All you need is two interoperable implementations and a userbase
noticable to the IETF. The fact that 98% of the users of
the internet
will never use it directly or indirectly does not matter.
The "userbase noticable" isn't requirement of the RFC
process. The IETF
doesn't standardize based on popularity, but on consensus.
Consensus amongst a community that is 100% atypical of the Internet users.
Each time I vist the IETF the proportion of members who are unashamed
technologist supremacists rises. There is no embarassment about developing
systems that ordinary users cannot make use of.
Nobody in the IETF is elected, nobody is accountable. The
inevitable
consequence of that situation is that nothing that the IETF
does can
ever rise above the level of a personal opinion.
This is also not true. It may appear this way from time to
time, but it isn't literally true.
It is literaly true that nobody is elected. All appointments are through a
selection committee that is explicitly non-representative and
non-accountable.
Indeed, the Microsoft presentation given at the Anti-spam
conference at MIT demonstrated that. The MSN people noted
that their biggest complaints came from other divisions of
Microsoft whose spam they blocked (and that was unblocked).

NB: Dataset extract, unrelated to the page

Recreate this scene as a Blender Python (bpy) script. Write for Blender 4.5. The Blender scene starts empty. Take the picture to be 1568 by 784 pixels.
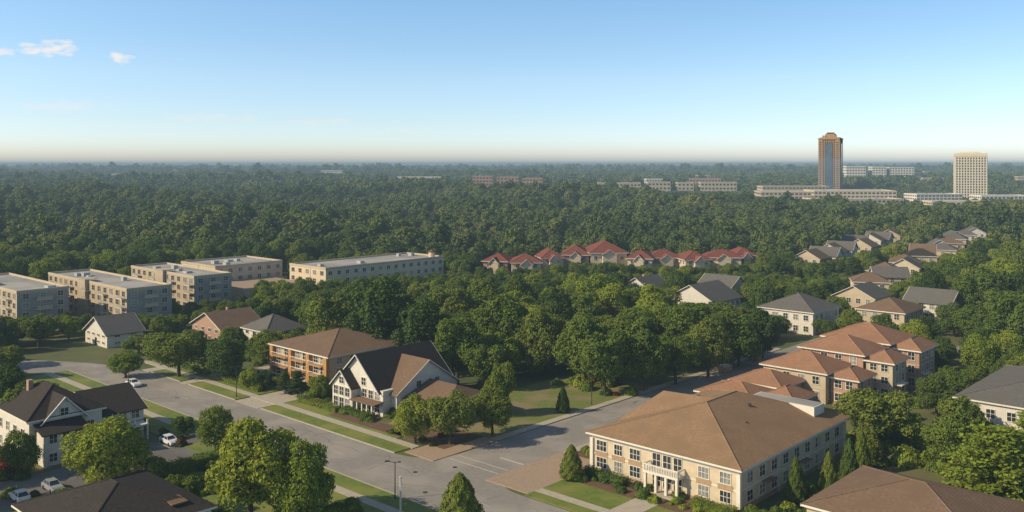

And while they weren't sharing their techniques (better to
exploit them that way), what little they did reveal made me
think they were using bayesian technique, though I think they
specifically denied using spam-bayes. I thought it odd for
them to come to a technical conference, give a presentation,
and not actually share any technical information.
The best presentation at the MIT conference was by the MIT undergrad who was
the only person there who gave a rundown of the comparative effectiveness of
bayesian inference vs other techniques and found the other techniques worked
better.
I would be surprised if Microsoft did use Bayesian inference, they are not
the best tool for their corpus by a very long way. In the presentation I
heard the presenter said that they used a huge number of rules and
constantly re-evaluated both the ones that were most effective and the ways
in which relative weights were combined.
These same people saying spam-bayes is pure evil (eg
Vixie) have made statements to the effect that anything that
helps reduce spam is good. Except spam-bayes. They say
that's bad. Not just a little bad. But terribly, horribly,
drastically bad.
Oh I can think of ways in which Spam-bayes might be bad for Paul Vixie...
I've done some work applying information theory to spam, and
have discovered that there is no ultimate solution to spam.
Now there is an interesting statement. Whayt if the solution does not exist
in information theory?
But
there is a nomination process for the IETF chairman, and
members of the IAB. The IETF is also an activity of ICANN,
No it isn't.
And no, a nomination process does not an accountability mechanism make.